Mr. Wyden, trying to draw Mr. Comey out on information he may have heard during a classified briefing, asked if the F.B.I. had investigated the Trump campaign’s contacts with Russia. Mr. Comey demurred, saying he could not discuss any investigations that might or might not be underway. Mr. Wyden kept pressing, asking Mr. Comey to provide a written answer to the question before Mr. Trump’s inauguration on Jan. 20 because he feared there would be no declassification of the information once Mr. Trump took office.

After the hearing, Mr. Wyden posted on Twitter:

The F.B.I. obtained the material long before the election, and some of the memos in the opposition research dossier are dated as early as June. But agents have struggled to confirm it, according to federal officials familiar with the investigation.

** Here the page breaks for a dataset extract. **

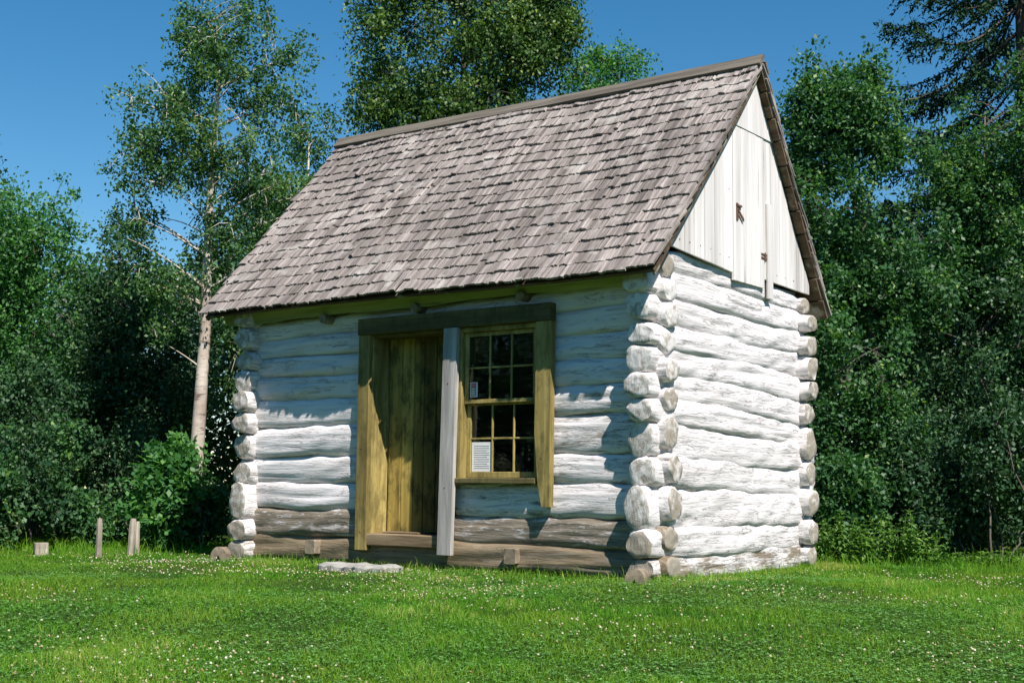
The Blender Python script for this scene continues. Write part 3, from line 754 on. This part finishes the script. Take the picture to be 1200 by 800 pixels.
def make_clover():
    rs = np.random.default_rng(2)
    x, y, dd = lawn_points(110000, rs); fn = fnoise(x, y, 9); k = fn+rs.normal(0, .35, len(x)) > -.05; x, y = x[k], y[k]; n = len(x)
    z = gz(x, y)+rs.uniform(.008, .042, n); c = np.stack([x, y, z], -1); a0 = rs.uniform(0, 6.28, n); Vs = []; Fs = []; off = 0
    for q in range(3):
        a = a0+q*2.094; d = unit(np.stack([np.cos(a), np.sin(a), rs.uniform(-.2, .5, n)], -1)); s = np.stack([-np.sin(a), np.cos(a), rs.normal(0, .2, n)], -1)
        v, f = quads(c, d, s, rs.uniform(.010, .017, n), rs.uniform(.010, .015, n)); Vs.append(v); Fs.append(f+off); off += len(v)
    T = np.tile(rs.random(n)*.9, 3)
    mat = leaf_mat('clover_leaves', (.075, .20, .045), (.17, .36, .085), None, .4, .3, .5)
    tag(npmesh('clover', np.concatenate(Vs), np.concatenate(Fs), mat, tint=T), kind='stuff')
    # flower heads
    x, y, dd = lawn_points(19000, rs); fn = fnoise(x, y, 14)+.9*np.exp(-((y+1.1)/.9)**2)*(x > -5.5)*(x < -.3)
    k = fn+rs.normal(0, .5, len(x)) > .60; x, y = x[k], y[k]; n = len(x)
    r = rs.uniform(.0045, .0085, n); z = gz(x, y)+rs.uniform(.015, .045, n)
    ph = (1+5**.5)/2; ico = unit(np.array([(-1,ph,0),(1,ph,0),(-1,-ph,0),(1,-ph,0),(0,-1,ph),(0,1,ph),(0,-1,-ph),(0,1,-ph),(ph,0,-1),(ph,0,1),(-ph,0,-1),(-ph,0,1)], float))
    icf = np.array([(0,11,5),(0,5,1),(0,1,7),(0,7,10),(0,10,11),(1,5,9),(5,11,4),(11,10,2),(10,7,6),(7,1,8),(3,9,4),(3,4,2),(3,2,6),(3,6,8),(3,8,9),(4,9,5),(2,4,11),(6,2,10),(8,6,7),(9,8,1)])
    V = (np.stack([x, y, z], -1)[:, None]+ico[None]*r[:, None, None]*(1+rs.normal(0, .12, (n, 12, 1)))).reshape(-1, 3)
    Fc = (icf[None]+(np.arange(n)*12)[:, None, None]).reshape(-1, 3)
    t = NT('clover_blossom'); t.princ(t.ramp(t.attr(), [(0., (.28, .19, .09)), (.5, (.42, .37, .22)), (1., (.60, .58, .44))]), .8, None, .1)
    tag(npmesh('clover_flowers', V, Fc, t.m, tint=np.repeat(rs.random(n), 20)), kind='stuff')
make_clover()

# ---------------------------------------------------------------- trees
LM = {}
LM['birch'] = leaf_mat('birch_leaves', (.036, .105, .042), (.110, .220, .062), (.27, .35, .09), .42, .33, .5)
LM['alder'] = leaf_mat('alder_leaves', (.028, .098, .038), (.085, .205, .060), (.22, .34, .08), .42, .33, .5)
LM['dark'] = leaf_mat('dark_leaves', (.020, .066, .030), (.058, .135, .050), (.15, .24, .08), .38, .25, .5)
LM['olive'] = leaf_mat('olive_leaves', (.032, .085, .022), (.100, .185, .035), (.28, .35, .07), .38, .3, .5)
LM['bright'] = leaf_mat('bright_leaves', (.040, .14, .045), (.10, .26, .06), (.18, .38, .08), .45, .38, .5)
LM['herb'] = leaf_mat('herb_leaves', (.06, .15, .03), (.14, .27, .05), (.22, .35, .09), .45, .35, .4)
LM['needle'] = leaf_mat('spruce_needles', (.008, .030, .014), (.022, .060, .022), (.05, .11, .03), .6, .05, .1)

def lobes_to_world(lobes, dist):
    out = []
    for l in lobes:
        px, py, rx, ry = l[:4]; dd = dist+(l[4] if len(l) > 4 else 0); c = at(px, py, dd); s = dd/F*1.02
        out.append((c, rx*s, ry*s, (l[5] if len(l) > 5 else min(rx, ry)*s*.95)))
    return out
def plant(name, label, cat, group, base_px, dist, lobes, nclus, per, leaf, mat, bark='bark', tr=.09, trunk_path=None, nbr=36, seed=1, droop=.2, cr=.22, up=.4, inner=.5, stems=1, parts=('trunk', 'crown'), aspect=.62):
    rs = np.random.default_rng(seed); r = random.Random(seed); g = ground(base_px, dist)
    root = empty(name, g, label, cat, group)
    LW = lobes_to_world(lobes, dist); vol = np.array([l[1]*l[2]*l[3] for l in LW])**.8; pr = vol/vol.sum()
    li = rs.choice(len(LW), nclus, p=pr); d = unit(rs.normal(0, 1, (nclus, 3))); rad = rs.random(nclus)**inner
    C = np.array([l[0] for l in LW])[li]; RX = np.array([l[1] for l in LW])[li]; RZ_ = np.array([l[2] for l in LW])[li]; RY_ = np.array([l[3] for l in LW])[li]
    hor = np.array([FW[0], FW[1], 0])/math.hypot(FW[0], FW[1]); rt = np.array([hor[1], -hor[0], 0])
    cen = C+rt*(d[:, 0]*RX*rad)[:, None]+hor*(d[:, 1]*RY_*rad)[:, None]+np.array([0, 0, 1.])*(d[:, 2]*RZ_*rad)[:, None]
    gn = np.zeros(nclus)
    for q in range(7):
        kv = unit(rs.normal(0, 1, (1, 3)))[0]*rs.uniform(2.2, 7.5); gn += np.sin(cen@kv+rs.uniform(0, 6.28))
    keep = (cen[:, 2] > g[2]+.12) & (gn > -1.15+rs.normal(0, .5, nclus)); cen = cen[keep]; nclus = len(cen)
    # trunk(s)
    top = max(l[0][2]+l[2]*.75 for l in LW); bb = MB(); starts = []
    for s_ in range(stems):
        if trunk_path: path = [np.array(at(px_, py_, dist)) for px_, py_ in trunk_path]; path[0] = path[0]
        else:
            tc = LW[s_ % len(LW)][0]; off = rs.normal(0, .09*stems, 2) if stems > 1 else np.zeros(2); n = 8
            path = []
            for k in range(n+1):
                t = k/n; b0 = np.array([g[0]+off[0], g[1]+off[1], g[2]-.1]); e = np.array([tc[0], tc[1], min(top, LW[0][0][2]+LW[0][2]*.5) if stems == 1 else tc[2]])
                path.append(b0*(1-t)+e*t+np.array([rs.normal(0, .022), rs.normal(0, .022), 0])*(t > 0))
        m = len(path); rr = [tr*(1-.88*k/(m-1)) for k in range(m)]
        bb.tube(path, rr, 9 if stems == 1 else 6, .5); starts.append(path)
    # limbs
    allp = [np.concatenate([np.array(path[i])+(np.array(path[i+1])-np.array(path[i]))*t for i in range(len(path)-1) for t in (0., .25, .5, .75)]).reshape(-1, 3) for path in starts]
    AP = np.concatenate(allp); nodes = []
    for k in range(min(nbr, nclus)):
        tgt = cen[r.randrange(nclus)]; cand = AP[(AP[:, 2] < tgt[2]-.1)]
        if len(cand) == 0: continue
        dd = np.linalg.norm(cand-tgt, axis=1)+.9*np.abs(cand[:, 2]-(tgt[2]-.55*np.linalg.norm(cand[:, :2]-tgt[:2], axis=1))); s0 = cand[np.argmin(dd)]
        L = np.linalg.norm(tgt-s0); mid = (s0+tgt)/2+np.array([r.gauss(0, .07), r.gauss(0, .07), .10])*L
        P = [s0*(1-t)**2+2*mid*t*(1-t)+tgt*t*t for t in np.linspace(0, 1, 7)]
        b0 = min(tr*.34, .006+.010*L); bb.tube(P, [b0*(1-.8*t) for t in np.linspace(0, 1, 7)], 5, .45, False); nodes += P[2:]
    ND = np.array(nodes) if nodes else AP
    for c in cen[::2]:
        j = np.argmin(((ND-c)**2).sum(1)); p = ND[j]; L = np.linalg.norm(c-p)
        if .02 < L < .9: bb.tube([p, (p+c)/2+np.array([0, 0, .04]), c], [.007, .005, .003], 3, .4, False)
    tk = bb.build(parts[0], M[bark], root, smooth=True, loc=None)
    for v in (tk,): v.matrix_parent_inverse = Matrix.Translation(-Vector([float(q) for q in g]))
    # leaves on small sprays
    per = int(per*1.12); cr = cr*.86; n = nclus*per; ci = np.repeat(np.arange(nclus), per)
    ax = unit(rs.normal(0, 1, (nclus, 3))*np.array([1, 1, .6])+np.array([0, 0, -droop*1.2+.1])); t = rs.random(n)**.8
    sz = cr*rs.uniform(.6, 1.35, nclus)
    off = ax[ci]*((t-.35)*2*sz[ci])[:, None]+rs.normal(0, 1, (n, 3))*(sz[ci]*.42)[:, None]
    P = cen[ci]+off; P[:, 2] -= droop*np.linalg.norm(off[:, :2], axis=1)*.5
    kk = P[:, 2] > g[2]+.03; P = P[kk]; ci = ci[kk]; n = len(P)
    dr = unit(rs.normal(0, 1, (n, 3))+ax[ci]*.5+np.array([0, 0, -droop*1.6])); nb = unit(rs.normal(0, .75, (n, 3))+np.array([0, 0, up*2.2])); sd = unit(np.cross(dr, nb))
    ln = leaf*rs.uniform(.6, 1.3, n); v, f = quads(P, dr, sd, ln, ln*aspect)
    ct = rs.normal(0, .17, nclus); T = np.clip(rs.normal(.42, .2, n)+ct[ci], 0, 1)
    cr_ = npmesh(parts[1], v-g, f, mat, root, tint=T)
    return root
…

Allies of Senator Harry Reid, the Senate Democratic leader from Nevada who retired at the end of the year, said the disclosures validated his call last summer for an investigation by the F.B.I. into Mr. Trump’s links to Russia.

Democrats on Tuesday night pressed for a thorough investigation of the claims in the memos. Representative Eric Swalwell of California, a member of the House Intelligence Committee, called for law enforcement to find out whether the Russian government had had any contact with Mr. Trump or his campaign.

“The president-elect has spoken a number of times, including after being presented with this evidence, in flattering ways about Russia and its dictator,” Mr. Swalwell said. “Considering the evidence of Russia hacking our democracy to his benefit, the president-elect would do a service to his presidency and our country by releasing his personal and business income taxes, as well as information on any global financial holdings.”